- _What is required_:
All the data must come back unchanged, except that pictures are left out.

- _Supplied information_:
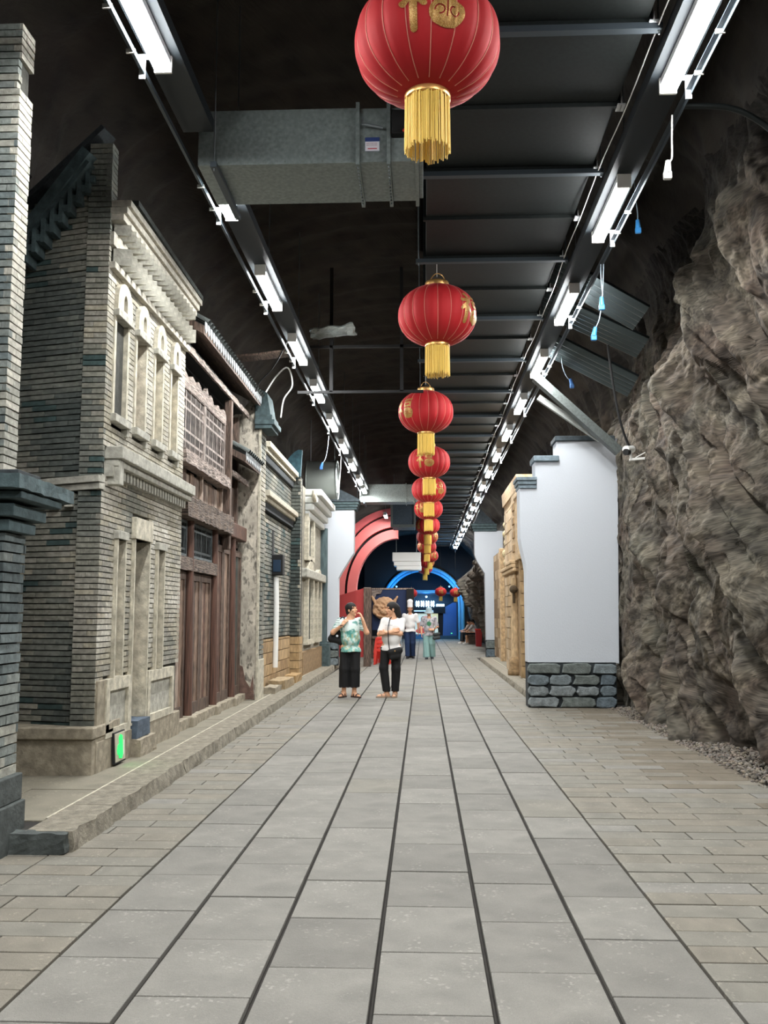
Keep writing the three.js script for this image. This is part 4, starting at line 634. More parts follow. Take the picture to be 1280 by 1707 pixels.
// ---------- white fin walls with stone feet and stepped blue grey caps
function stonesOn(t, x0, x1, y0, y1, z, rows) { // rubble stones, each with an outline of its own
  const mats = [0x8a989f, 0x98a4a8, 0xa2abad, 0x7e8d96, 0x8c9591].map((c) => stone(c, { bumpScale: 0.015 })), h = (y1 - y0) / rows;
  for (let r = 0; r < rows; r++) {
    let x = x0; const list = [];
    while (x < x1 - 0.05) { let w = rr(0.3, 0.58); if (x1 - x - w < 0.16) w = x1 - x; list.push([x, Math.min(x + w, x1)]); x += w; }
    for (const [a, b] of list) {
      const g = 0.011, j = () => rr(-0.035, 0.035), ya = y0 + r * h + g, yb = y0 + (r + 1) * h - g, m = (a + b) / 2;
      const e1 = a < x0 + 0.01 ? 0 : 0.05, e2 = b > x1 - 0.01 ? 0 : 0.02;
      part(t, 'stone', rough(ext([[a + g, ya + 0.03 + j()], [a + g + 0.05, ya], [m, ya + j() * 0.4], [b - g - 0.04, ya], [b - g + j() * 0.5 * (e2 > 0), ya + 0.04 + j()], [b - g, yb - 0.03], [b - g - 0.06, yb + j() * 0.3], [m, yb + j() * 0.4], [a + g + 0.03, yb], [a + g + e1 * rnd(), yb - 0.05]], z - 0.02, z + 0.05 + rr(-0.008, 0.012), 'xy', [], 0.014), 0.006, 12), mats[Math.floor(rnd() * 5)]);
    }
  }
}
{
  const z = -14.45, t = thing('white_wall', 'large white plastered fin wall with three cap steps beside the rock', 'wall', [2.25, 0, -14.7]);
  const edge = [[1.6, 0.66], [1.6, 2.08], [1.585, 2.2], [1.53, 2.45], [1.51, 2.58], [1.51, 3.36], [1.76, 3.36], [1.76, 3.78], [2.1, 3.78], [2.1, 4.1], [3.05, 4.14], [3.03, 3.0], [2.98, 0.66]];
  part(t, 'plastered_wall', ext(edge, z - 0.42, z, 'xy', [], 0.008), M.white);
  part(t, 'foot_core', box(1.6, 2.93, -0.01, 0.68, z - 0.4, z - 0.0), M.darkStone); stonesOn(t, 1.575, 2.93, 0.0, 0.67, z + 0.02, 4);
  for (const [y, w] of [[3.36, 0], [3.42, 0.02], [3.48, 0.04]]) part(t, 'cap_course', rbox(1.5 - w, 1.78, y, y + 0.055, z - 0.48, z + 0.03 + w, 0.008), M.capBlue);
  part(t, 'cap_slab', rbox(1.73, 2.13, 3.78, 3.87, z - 0.46, z + 0.06, 0.015), M.capBlue); part(t, 'cap_slab', rbox(2.07, 3.0, 4.1, 4.18, z - 0.46, z + 0.05, 0.015), M.capDark);
}
{
  const z = -24.2, t = thing('white_wall', 'white plastered fin wall with one grey cap left of the red stall', 'wall', [-2.3, 0.1, -24.4]);
  part(t, 'plastered_wall', ext([[-3.0, 0.7], [-2.2, 0.7], [-2.2, 2.35], [-2.12, 2.5], [-1.9, 2.85], [-1.8, 3.0], [-1.79, 4.14], [-2.75, 4.14], [-3.0, 3.7]], z - 0.4, z, 'xy', [], 0.008), M.white);
  part(t, 'foot_core', box(-3.0, -2.2, 0.1, 0.72, z - 0.38, z), M.darkStone); stonesOn(t, -2.98, -2.19, 0.1, 0.71, z + 0.02, 3);
  for (let k = 0; k < 4; k++) part(t, 'cap_course', rbox(-2.42 - 0.02 * k, -1.72 + 0.025 * k, 4.14 + 0.07 * k, 4.2 + 0.07 * k, z - 0.46, z + 0.03 + 0.02 * k, 0.01), k > 2 ? M.capDark : M.tealStone);
  part(t, 'roof_slope', ext([[-2.5, 4.42], [-1.66, 4.42], [-1.8, 4.5], [-2.5, 4.85]], z - 0.4, z), M.capDark);
}
{
  const z = -31.4, t = thing('white_wall', 'far white plastered fin wall at the right beyond the sandy house', 'wall', [2.2, 0, -31.6]);
  part(t, 'plastered_wall', ext([[2.1, 0.56], [2.7, 0.56], [2.7, 4.22], [1.74, 4.22], [1.74, 3.4], [1.82, 3.2], [2.08, 2.78]], z - 0.4, z, 'xy', [], 0.008), M.white);
  part(t, 'foot_core', box(2.1, 2.7, -0.01, 0.57, z - 0.38, z), M.darkStone); stonesOn(t, 2.09, 2.7, 0, 0.56, z + 0.02, 2);
  for (let k = 0; k < 3; k++) part(t, 'cap_course', rbox(1.7 - 0.03 * k, 2.5, 4.2 + 0.09 * k, 4.28 + 0.09 * k, z - 0.45, z + 0.03 + 0.02 * k, 0.01), M.tealStone);
  part(t, 'roof_peak', ext([[1.72, 4.47], [2.45, 4.47], [1.95, 4.98]], z - 0.35, z), M.capDark);
}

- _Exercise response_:
Keep writing the three.js script for this image. This is part 4, starting at line 634. More parts follow. Take the picture to be 1280 by 1707 pixels.
// ---------- white fin walls with stone feet and stepped blue grey caps
function stonesOn(t, x0, x1, y0, y1, z, rows) { // rubble stones, each with an outline of its own
  const mats = [0x8a989f, 0x98a4a8, 0xa2abad, 0x7e8d96, 0x8c9591].map((c) => stone(c, { bumpScale: 0.015 })), h = (y1 - y0) / rows;
  for (let r = 0; r < rows; r++) {
    let x = x0; const list = [];
    while (x < x1 - 0.05) { let w = rr(0.3, 0.58); if (x1 - x - w < 0.16) w = x1 - x; list.push([x, Math.min(x + w, x1)]); x += w; }
    for (const [a, b] of list) {
      const g = 0.011, j = () => rr(-0.035, 0.035), ya = y0 + r * h + g, yb = y0 + (r + 1) * h - g, m = (a + b) / 2;
      const e1 = a < x0 + 0.01 ? 0 : 0.05, e2 = b > x1 - 0.01 ? 0 : 0.02;
      part(t, 'stone', rough(ext([[a + g, ya + 0.03 + j()], [a + g + 0.05, ya], [m, ya + j() * 0.4], [b - g - 0.04, ya], [b - g + j() * 0.5 * (e2 > 0), ya + 0.04 + j()], [b - g, yb - 0.03], [b - g - 0.06, yb + j() * 0.3], [m, yb + j() * 0.4], [a + g + 0.03, yb], [a + g + e1 * rnd(), yb - 0.05]], z - 0.02, z + 0.05 + rr(-0.008, 0.012), 'xy', [], 0.014), 0.006, 12), mats[Math.floor(rnd() * 5)]);
    }
  }
}
{
  const z = -14.45, t = thing('white_wall', 'large white plastered fin wall with three cap steps beside the rock', 'wall', [2.25, 0, -14.7]);
  const edge = [[1.6, 0.66], [1.6, 2.08], [1.585, 2.2], [1.53, 2.45], [1.51, 2.58], [1.51, 3.36], [1.76, 3.36], [1.76, 3.78], [2.1, 3.78], [2.1, 4.1], [3.05, 4.14], [3.03, 3.0], [2.98, 0.66]];
  part(t, 'plastered_wall', ext(edge, z - 0.42, z, 'xy', [], 0.008), M.white);
  part(t, 'foot_core', box(1.6, 2.93, -0.01, 0.68, z - 0.4, z - 0.0), M.darkStone); stonesOn(t, 1.575, 2.93, 0.0, 0.67, z + 0.02, 4);
  for (const [y, w] of [[3.36, 0], [3.42, 0.02], [3.48, 0.04]]) part(t, 'cap_course', rbox(1.5 - w, 1.78, y, y + 0.055, z - 0.48, z + 0.03 + w, 0.008), M.capBlue);
  part(t, 'cap_slab', rbox(1.73, 2.13, 3.78, 3.87, z - 0.46, z + 0.06, 0.015), M.capBlue); part(t, 'cap_slab', rbox(2.07, 3.0, 4.1, 4.18, z - 0.46, z + 0.05, 0.015), M.capDark);
}
{
  const z = -24.2, t = thing('white_wall', 'white plastered fin wall with one grey cap left of the red stall', 'wall', [-2.3, 0.1, -24.4]);
  part(t, 'plastered_wall', ext([[-3.0, 0.7], [-2.2, 0.7], [-2.2, 2.35], [-2.12, 2.5], [-1.9, 2.85], [-1.8, 3.0], [-1.79, 4.14], [-2.75, 4.14], [-3.0, 3.7]], z - 0.4, z, 'xy', [], 0.008), M.white);
  part(t, 'foot_core', box(-3.0, -2.2, 0.1, 0.72, z - 0.38, z), M.darkStone); stonesOn(t, -2.98, -2.19, 0.1, 0.71, z + 0.02, 3);
  for (let k = 0; k < 4; k++) part(t, 'cap_course', rbox(-2.42 - 0.02 * k, -1.72 + 0.025 * k, 4.14 + 0.07 * k, 4.2 + 0.07 * k, z - 0.46, z + 0.03 + 0.02 * k, 0.01), k > 2 ? M.capDark : M.tealStone);
  part(t, 'roof_slope', ext([[-2.5, 4.42], [-1.66, 4.42], [-1.8, 4.5], [-2.5, 4.85]], z - 0.4, z), M.capDark);
}
{
  const z = -31.4, t = thing('white_wall', 'far white plastered fin wall at the right beyond the sandy house', 'wall', [2.2, 0, -31.6]);
  part(t, 'plastered_wall', ext([[2.1, 0.56], [2.7, 0.56], [2.7, 4.22], [1.74, 4.22], [1.74, 3.4], [1.82, 3.2], [2.08, 2.78]], z - 0.4, z, 'xy', [], 0.008), M.white);
  part(t, 'foot_core', box(2.1, 2.7, -0.01, 0.57, z - 0.38, z), M.darkStone); stonesOn(t, 2.09, 2.7, 0, 0.56, z + 0.02, 2);
  for (let k = 0; k < 3; k++) part(t, 'cap_course', rbox(1.7 - 0.03 * k, 2.5, 4.2 + 0.09 * k, 4.28 + 0.09 * k, z - 0.45, z + 0.03 + 0.02 * k, 0.01), M.tealStone);
  part(t, 'roof_peak', ext([[1.72, 4.47], [2.45, 4.47], [1.95, 4.98]], z - 0.35, z), M.capDark);
}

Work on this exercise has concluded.